All there in black and white
The supply chain can seem more like a supply web, especially for those producing or using packaging for products sold in multiple markets and trying to navigate requirements imposed on them by a range of stakeholders.
For example, many jurisdictions now either have or are developing extended producer responsibility rules, which may come with stringent packaging data management, reporting and payment obligations. In the EU, the final text of the Packaging and Packaging Waste Regulation amending the Directive on Packaging and Packaging Waste was adopted by the European Parliament in April 2024, and is currently awaiting official endorsement by the Council. This framework aims to govern the “entire life cycle of packaging” in that market, promoting reuse, recycling, and the reduction of packaging waste, and tackling over-packaging. Certain products may be subject to their own specific supply chain legislation – the U.S. Drug Supply Chain Security Act, for example, “outlines steps to achieve an interoperable and electronic way to identify and trace certain prescription drugs at the package level as they move through the supply chain”. Certain packing materials may be subject to countervailing or anti-dumping tariffs in some jurisdictions based on their country of origin. Different states and even different cities have different recycling facilities and requirements, and changing consumer habits and expectations feed debate about whether packaging should be reusable or recyclable, or whether deposit return schemes are effective. The barcode already occupies strategic real estate on the world’s packaging, so can we enhance this tool to help participants make their way through this tangled web, and to manage the packaging as well as identify products and prices at the checkout?
Different strokes
We see quick response (QR) codes now almost as regularly as we see barcodes. These appear as white shapes populated by black pixels rather than black stripes, running both vertically and horizontally, which gives them a much higher data storage capacity than the original linear barcode. You scan a QR code with the camera on your phone, and the code is resolved into a URL where you find a menu, a ticket, a payment portal, etc. However, when embedded with GS1 data standards, a QR code becomes what is called a two-dimensional or “2D” barcode, which is the best of both worlds – a code with the capacity to communicate large amounts of data in real time while also enabling a sale at the checkout.

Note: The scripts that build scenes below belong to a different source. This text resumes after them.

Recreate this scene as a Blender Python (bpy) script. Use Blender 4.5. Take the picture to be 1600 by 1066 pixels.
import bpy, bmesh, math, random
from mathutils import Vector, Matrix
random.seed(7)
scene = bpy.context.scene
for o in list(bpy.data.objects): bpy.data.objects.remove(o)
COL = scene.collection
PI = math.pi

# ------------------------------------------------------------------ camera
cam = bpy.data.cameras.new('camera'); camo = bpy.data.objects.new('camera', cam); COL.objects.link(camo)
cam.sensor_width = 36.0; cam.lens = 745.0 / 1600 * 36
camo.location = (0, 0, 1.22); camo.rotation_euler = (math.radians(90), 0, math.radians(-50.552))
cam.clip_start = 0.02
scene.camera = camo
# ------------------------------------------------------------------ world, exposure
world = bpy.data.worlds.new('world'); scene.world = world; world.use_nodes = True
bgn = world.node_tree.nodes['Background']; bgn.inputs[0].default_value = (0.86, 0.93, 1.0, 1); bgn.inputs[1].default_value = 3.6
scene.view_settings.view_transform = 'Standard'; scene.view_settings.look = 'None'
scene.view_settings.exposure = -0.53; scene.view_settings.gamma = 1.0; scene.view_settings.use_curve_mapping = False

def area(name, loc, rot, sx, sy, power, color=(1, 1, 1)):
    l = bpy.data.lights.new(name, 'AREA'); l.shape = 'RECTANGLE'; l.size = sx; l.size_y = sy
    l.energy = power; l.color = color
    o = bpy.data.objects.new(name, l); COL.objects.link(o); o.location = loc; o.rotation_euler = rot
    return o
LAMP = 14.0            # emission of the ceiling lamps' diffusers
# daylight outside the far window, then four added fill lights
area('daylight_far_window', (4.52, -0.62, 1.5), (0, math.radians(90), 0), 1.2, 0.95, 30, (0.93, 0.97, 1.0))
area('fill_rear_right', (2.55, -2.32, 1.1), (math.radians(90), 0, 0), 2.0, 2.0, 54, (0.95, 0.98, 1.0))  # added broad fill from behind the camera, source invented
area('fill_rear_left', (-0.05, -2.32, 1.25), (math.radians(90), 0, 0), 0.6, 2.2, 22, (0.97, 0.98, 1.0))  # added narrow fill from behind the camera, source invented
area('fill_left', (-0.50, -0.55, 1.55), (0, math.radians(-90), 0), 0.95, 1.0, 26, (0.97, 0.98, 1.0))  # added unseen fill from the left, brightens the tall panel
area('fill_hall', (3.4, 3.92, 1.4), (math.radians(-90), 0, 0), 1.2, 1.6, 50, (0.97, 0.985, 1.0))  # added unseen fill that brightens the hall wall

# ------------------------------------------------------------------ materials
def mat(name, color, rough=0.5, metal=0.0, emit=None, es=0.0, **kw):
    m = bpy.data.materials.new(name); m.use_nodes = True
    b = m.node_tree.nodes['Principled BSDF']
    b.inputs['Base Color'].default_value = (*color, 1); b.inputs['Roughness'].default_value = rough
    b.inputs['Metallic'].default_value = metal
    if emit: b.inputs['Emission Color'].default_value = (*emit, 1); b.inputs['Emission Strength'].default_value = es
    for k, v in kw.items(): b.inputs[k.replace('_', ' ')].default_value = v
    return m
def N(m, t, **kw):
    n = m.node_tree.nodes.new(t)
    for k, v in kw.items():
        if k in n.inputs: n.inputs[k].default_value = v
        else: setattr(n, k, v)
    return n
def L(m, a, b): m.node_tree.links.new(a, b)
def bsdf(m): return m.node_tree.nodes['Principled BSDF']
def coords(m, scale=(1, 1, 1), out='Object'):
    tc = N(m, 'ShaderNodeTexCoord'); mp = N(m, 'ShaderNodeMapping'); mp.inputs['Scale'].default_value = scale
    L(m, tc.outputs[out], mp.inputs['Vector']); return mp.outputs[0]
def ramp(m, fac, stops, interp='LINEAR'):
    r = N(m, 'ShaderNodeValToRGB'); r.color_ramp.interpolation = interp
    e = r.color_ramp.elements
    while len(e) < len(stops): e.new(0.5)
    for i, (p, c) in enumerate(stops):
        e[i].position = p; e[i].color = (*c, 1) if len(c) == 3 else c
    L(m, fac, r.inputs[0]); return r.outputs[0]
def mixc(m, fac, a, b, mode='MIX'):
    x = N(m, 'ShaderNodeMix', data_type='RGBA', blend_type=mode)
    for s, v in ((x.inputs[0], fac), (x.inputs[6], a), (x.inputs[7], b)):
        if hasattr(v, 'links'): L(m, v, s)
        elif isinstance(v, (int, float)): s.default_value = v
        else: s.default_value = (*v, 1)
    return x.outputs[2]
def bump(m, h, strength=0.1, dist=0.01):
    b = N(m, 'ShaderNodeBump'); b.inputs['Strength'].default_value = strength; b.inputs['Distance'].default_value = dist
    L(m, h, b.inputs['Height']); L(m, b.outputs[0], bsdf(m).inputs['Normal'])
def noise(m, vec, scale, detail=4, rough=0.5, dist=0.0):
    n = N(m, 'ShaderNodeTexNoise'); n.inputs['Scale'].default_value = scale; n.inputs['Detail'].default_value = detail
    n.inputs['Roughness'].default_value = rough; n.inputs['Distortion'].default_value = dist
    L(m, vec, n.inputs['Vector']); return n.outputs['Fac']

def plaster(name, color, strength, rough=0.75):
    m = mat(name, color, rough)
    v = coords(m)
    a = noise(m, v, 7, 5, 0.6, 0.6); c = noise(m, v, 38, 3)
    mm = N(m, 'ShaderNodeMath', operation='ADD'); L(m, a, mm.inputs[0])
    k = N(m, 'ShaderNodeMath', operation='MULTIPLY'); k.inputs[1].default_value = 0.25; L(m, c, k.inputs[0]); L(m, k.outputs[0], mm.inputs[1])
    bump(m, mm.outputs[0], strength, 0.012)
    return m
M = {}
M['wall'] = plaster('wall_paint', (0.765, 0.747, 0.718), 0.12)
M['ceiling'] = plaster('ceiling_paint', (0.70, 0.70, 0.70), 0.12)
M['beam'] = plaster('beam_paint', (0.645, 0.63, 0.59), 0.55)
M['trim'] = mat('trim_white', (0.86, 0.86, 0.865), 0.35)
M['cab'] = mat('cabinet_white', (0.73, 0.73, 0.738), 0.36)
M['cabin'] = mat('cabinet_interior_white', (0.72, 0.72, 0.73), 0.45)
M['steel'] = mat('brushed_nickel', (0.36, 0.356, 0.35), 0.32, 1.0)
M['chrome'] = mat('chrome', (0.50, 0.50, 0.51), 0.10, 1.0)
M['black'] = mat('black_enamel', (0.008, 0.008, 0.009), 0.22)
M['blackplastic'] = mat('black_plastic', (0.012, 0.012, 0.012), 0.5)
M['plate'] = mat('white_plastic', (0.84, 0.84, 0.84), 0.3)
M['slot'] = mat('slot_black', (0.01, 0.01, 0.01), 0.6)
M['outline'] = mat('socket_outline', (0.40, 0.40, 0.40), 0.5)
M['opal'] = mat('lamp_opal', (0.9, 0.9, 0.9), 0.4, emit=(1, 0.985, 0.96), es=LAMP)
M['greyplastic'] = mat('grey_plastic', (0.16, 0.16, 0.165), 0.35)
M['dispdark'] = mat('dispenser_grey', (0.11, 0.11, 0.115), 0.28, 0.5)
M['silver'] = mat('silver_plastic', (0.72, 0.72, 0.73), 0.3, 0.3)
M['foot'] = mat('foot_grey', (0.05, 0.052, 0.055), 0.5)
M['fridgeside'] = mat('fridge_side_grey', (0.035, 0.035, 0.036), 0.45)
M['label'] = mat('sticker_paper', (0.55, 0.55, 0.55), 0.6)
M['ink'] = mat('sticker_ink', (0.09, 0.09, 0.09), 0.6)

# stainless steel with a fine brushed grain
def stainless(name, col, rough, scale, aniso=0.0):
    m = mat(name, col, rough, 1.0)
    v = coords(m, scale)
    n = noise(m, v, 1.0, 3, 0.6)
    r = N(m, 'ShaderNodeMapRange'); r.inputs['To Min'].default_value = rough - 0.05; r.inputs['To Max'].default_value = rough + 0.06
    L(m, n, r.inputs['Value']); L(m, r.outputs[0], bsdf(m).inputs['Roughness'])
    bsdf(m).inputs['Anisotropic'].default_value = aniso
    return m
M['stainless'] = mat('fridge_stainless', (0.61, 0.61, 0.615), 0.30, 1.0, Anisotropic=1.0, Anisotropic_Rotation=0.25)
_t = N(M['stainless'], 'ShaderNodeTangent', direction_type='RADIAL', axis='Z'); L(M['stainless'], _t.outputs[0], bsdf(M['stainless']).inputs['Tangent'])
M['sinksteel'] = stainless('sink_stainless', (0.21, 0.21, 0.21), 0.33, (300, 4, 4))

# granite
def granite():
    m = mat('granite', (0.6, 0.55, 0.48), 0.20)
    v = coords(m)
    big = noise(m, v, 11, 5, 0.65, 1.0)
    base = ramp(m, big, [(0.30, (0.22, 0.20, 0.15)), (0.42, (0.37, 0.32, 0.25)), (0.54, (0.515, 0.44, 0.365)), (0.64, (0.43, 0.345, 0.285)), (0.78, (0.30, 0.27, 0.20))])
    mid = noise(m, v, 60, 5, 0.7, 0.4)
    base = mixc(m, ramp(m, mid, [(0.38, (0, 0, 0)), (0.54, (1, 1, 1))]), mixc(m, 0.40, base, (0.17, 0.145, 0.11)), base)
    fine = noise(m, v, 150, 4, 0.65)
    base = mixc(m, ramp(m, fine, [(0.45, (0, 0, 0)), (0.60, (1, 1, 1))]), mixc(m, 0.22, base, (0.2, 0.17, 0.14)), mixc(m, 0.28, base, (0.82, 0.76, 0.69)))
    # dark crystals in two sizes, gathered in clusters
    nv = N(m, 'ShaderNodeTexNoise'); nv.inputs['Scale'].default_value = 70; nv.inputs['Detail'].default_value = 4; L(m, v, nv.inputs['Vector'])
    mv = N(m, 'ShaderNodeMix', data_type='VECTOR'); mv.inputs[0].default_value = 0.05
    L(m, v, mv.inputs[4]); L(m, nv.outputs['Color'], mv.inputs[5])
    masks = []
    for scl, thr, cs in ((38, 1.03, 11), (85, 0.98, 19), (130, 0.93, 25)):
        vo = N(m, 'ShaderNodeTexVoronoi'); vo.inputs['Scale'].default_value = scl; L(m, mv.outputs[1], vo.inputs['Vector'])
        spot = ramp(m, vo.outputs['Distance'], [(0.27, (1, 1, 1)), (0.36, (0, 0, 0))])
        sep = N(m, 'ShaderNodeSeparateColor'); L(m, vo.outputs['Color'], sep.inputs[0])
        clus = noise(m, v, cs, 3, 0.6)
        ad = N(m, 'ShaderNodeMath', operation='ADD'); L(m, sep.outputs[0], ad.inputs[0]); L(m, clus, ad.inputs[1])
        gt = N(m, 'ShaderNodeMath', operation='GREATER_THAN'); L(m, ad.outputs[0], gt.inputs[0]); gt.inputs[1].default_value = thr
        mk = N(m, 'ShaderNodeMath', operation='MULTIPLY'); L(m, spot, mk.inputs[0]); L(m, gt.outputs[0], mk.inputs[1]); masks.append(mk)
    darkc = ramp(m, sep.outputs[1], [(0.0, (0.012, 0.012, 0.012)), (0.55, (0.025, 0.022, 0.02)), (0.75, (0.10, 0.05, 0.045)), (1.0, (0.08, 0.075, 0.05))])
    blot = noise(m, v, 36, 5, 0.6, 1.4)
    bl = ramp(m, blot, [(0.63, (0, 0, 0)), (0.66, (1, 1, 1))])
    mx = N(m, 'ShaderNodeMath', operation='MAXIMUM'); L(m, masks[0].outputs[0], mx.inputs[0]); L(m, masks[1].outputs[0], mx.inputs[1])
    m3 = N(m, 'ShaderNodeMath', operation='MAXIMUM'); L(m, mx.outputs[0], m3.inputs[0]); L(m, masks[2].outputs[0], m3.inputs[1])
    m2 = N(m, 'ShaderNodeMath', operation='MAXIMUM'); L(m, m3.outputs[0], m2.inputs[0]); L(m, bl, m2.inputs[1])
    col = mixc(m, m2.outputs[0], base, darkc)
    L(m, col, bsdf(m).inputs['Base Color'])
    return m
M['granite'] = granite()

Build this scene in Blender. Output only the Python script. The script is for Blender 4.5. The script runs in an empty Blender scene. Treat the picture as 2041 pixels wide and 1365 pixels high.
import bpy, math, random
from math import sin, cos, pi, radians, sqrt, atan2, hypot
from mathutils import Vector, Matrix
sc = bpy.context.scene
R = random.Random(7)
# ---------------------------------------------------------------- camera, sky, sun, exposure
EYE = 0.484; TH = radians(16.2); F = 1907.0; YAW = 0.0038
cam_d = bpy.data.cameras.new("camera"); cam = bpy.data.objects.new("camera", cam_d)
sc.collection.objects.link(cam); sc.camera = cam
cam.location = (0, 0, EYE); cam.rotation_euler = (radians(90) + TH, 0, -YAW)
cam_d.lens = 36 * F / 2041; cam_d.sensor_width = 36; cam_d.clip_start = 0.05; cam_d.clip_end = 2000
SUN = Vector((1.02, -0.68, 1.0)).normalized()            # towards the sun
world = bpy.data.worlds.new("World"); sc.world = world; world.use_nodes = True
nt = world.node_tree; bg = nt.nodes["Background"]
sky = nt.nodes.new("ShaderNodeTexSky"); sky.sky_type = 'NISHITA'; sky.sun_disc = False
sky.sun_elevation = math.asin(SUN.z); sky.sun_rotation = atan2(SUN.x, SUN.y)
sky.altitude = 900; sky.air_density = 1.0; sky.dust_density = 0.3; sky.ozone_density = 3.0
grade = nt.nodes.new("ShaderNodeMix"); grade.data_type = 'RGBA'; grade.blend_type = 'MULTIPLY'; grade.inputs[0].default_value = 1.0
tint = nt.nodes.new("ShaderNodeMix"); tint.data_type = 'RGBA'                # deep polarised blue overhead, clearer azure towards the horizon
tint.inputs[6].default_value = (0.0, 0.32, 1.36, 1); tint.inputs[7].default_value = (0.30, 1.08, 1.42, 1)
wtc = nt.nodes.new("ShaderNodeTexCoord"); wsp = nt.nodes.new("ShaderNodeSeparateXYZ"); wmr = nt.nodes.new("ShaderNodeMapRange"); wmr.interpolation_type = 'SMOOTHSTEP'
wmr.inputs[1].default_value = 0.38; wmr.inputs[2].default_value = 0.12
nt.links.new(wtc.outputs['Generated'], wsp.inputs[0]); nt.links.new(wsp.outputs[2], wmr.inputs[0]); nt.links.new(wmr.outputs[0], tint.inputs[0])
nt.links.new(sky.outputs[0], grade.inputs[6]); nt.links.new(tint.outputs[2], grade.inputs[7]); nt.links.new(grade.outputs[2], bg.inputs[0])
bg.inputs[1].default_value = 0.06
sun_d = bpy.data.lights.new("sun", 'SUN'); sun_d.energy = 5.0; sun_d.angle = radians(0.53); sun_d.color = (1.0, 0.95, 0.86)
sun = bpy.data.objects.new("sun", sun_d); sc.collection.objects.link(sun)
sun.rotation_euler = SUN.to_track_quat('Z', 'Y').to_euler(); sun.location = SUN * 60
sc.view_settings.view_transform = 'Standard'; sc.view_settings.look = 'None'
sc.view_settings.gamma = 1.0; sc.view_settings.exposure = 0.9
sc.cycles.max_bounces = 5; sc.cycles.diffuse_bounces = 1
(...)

This increase in data capacity offers exciting possibilities for the supply chain. For producers, the 2D barcode provides more granular information in manufacturing and logistics, and will help to create and capture the data needed for compliance reporting and traceability. They could, for example, use the URL to set out the composition of the product and its packaging to facilitate recycling and reuse, and to create digital product passports within the existing 1D barcode footprint on the packaging artwork. For retailers, 2D barcodes enable more proactive and precise inventory management, allowing them to track expiry dates and offer discounts or remove items from the shelves, to reduce wastage by identifying batch numbers in the event of a product recall, and to have more information available to staff when assisting customers.
For consumers and brands, 2D barcodes provide opportunities for greater engagement and more product information, with higher levels of data integrity. The URL might include, for example, details of an item’s provenance and authenticity, the source of ingredients and any allergens, special offers from the brand or opportunities to interact with it, or instructions on how to recycle or reuse the packaging. For recyclers, these offer a means of checking the constituent elements of a given material, enabling more efficient resource capturing and processing. This could also help create a resale market, as waste material becomes a collection of serial-numbered assets or secondhand spare parts rather than landfill.
Black and white sunrise
The transition from 1D to 2D barcodes is driven by an initiative known as Sunrise 2027, with the goal that by the end of 2027, retailers will have upgraded their point-of-sale systems to include scanners capable of reading both forms of coding. GS1 reports that this transition is already underway, “…with the new technology being tested in 48 countries across the world, representing 88% of the world’s GDP.”
As the global supply chain becomes less like a chain and more like a web, and as the demands placed on it make it more reliant than ever on smart coding and tracking solutions, the advent of the 2D barcode, with its advanced capabilities and possibilities, does indeed seem like a sunrise, using black and white to inject more color into supply chain data and product information.